Türkiye’de çerezlik ay çekirdeği üretimi yıllık 180-200 bin tona yaklaşıyor. Örneğin Çin tohumu ile dekarda 500 kiloya varan verim elde edilirken, yerli popülasyonda bu verim 150 kilo oluyor. İhracat da yapıldığını anlatan İbrahim Tefenlili, “Böyle olduğunda 83 milyon insan, dünya fiyatları üzerinde çekirdek yer. Neden böyle olsun? Ürettiğimiz çekirdeğin yarısı kalitesiz, içi boş. Kalite üretim yapılamazsa ithalat zorunlu olur. Ayrıca bir planlama lazım. Geçen yıl çok para etti diye bu yıl ilgisiz topraklara bile çekirdek ekildi. İşte o çekirdeklerin içi boş. Tüketici de ithal edilen dolu dolu siyah ay çekirdeğine yöneliyor” dedi.
‘Hibrit tohum talep edelim’
Tüketici son yıllarda damak tadına göre ay çekirdeğini Çin’den bulurken, bu ithal siyah ay çekirdeğine karşı iç piyasada da çalışmalar başlatıldı. Çin’den çekirdek değil, tohum ithalatı yapıldı. Çeşitli kurum ve firmaların ise hibrit tohum çalışması var. Buna göre sanayi/üniversite/üretici ortaklığı birkaç yıl içinde tüketicinin ağız tadına uygun ay çekirdeği için tohumlar geliştirmiş olacak. Bu çalışmaların birinin merkezinde ise Denizli Ticaret Borsası ve Pamukkale Üniversitesi var.

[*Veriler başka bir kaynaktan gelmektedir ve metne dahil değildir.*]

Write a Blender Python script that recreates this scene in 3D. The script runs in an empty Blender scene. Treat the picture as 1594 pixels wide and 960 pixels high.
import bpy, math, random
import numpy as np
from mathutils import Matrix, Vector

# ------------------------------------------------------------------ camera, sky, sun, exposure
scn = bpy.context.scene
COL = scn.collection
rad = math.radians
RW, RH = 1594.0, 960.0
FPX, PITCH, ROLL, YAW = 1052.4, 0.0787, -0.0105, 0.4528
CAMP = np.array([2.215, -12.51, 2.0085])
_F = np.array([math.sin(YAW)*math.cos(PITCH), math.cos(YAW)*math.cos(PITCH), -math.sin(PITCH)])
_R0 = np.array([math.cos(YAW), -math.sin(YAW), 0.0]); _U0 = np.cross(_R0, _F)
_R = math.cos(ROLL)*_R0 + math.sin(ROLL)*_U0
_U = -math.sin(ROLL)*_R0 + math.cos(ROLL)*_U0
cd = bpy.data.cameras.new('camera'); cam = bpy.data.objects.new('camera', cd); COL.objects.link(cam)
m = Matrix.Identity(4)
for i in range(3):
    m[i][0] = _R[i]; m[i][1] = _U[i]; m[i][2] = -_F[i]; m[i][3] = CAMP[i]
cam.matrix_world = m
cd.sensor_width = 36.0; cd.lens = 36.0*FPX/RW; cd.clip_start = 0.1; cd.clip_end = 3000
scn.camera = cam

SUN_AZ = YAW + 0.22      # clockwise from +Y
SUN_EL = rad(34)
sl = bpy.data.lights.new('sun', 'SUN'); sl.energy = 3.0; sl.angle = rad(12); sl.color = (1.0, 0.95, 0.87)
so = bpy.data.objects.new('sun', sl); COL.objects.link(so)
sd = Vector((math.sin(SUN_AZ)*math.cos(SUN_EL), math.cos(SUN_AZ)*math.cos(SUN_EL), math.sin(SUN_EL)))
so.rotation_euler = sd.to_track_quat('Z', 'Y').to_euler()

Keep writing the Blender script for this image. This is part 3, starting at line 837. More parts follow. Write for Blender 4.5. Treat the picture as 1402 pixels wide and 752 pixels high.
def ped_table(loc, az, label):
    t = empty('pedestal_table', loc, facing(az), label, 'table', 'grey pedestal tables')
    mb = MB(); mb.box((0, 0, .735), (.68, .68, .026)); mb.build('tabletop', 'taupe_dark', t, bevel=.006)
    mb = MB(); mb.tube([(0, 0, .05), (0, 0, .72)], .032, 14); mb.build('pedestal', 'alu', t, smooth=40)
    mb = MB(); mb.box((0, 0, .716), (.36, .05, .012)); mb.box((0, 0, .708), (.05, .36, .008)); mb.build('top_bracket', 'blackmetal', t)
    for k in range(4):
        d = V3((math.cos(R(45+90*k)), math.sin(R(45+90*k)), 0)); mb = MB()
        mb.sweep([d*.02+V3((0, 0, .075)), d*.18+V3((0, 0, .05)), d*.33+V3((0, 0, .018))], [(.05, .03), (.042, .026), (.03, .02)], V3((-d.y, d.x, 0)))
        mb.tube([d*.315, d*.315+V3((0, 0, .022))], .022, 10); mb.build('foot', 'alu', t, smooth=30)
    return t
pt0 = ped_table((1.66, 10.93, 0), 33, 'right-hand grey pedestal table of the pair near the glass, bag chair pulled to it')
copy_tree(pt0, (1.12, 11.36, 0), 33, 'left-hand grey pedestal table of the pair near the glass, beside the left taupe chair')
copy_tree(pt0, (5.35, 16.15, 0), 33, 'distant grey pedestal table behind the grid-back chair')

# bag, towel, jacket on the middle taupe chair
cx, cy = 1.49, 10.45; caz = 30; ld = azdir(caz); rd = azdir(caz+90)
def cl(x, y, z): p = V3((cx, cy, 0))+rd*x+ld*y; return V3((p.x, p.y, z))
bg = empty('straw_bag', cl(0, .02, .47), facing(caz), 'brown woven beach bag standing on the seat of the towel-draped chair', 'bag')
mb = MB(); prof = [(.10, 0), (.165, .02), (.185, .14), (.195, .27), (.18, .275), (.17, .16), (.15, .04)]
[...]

İbrahim Tefenlili, tarımda tartışmaların ‘fiyat’ merkezinde olduğunu vurgularken, kalite ve verim konusunun göz ardı edildiğini kaydetti. Tefenlili, “Bundan sonra yapmamız gereken verimli topraklarımızda hibrit, yerli tohumları geliştirerek hem üretim kalitesini, hem de verim miktarını artırmak olmalı. Üreticiler de Tarım ve Orman Bakanlığına ‘ithal ürün’ sorunu iletmek yerine, hibrit tohum çalışması istemeli. Aksi durumda, içerideki üretim planlaması yapılamıyor. Üretici bir yıl kazanıyor, bir yıl batıyor. Biz hep üretici kazansın istiyoruz. Tüketici uygun fiyata ve doğru ürüne erişirken, üreticinin geliri de sürekli olur” diye konuştu.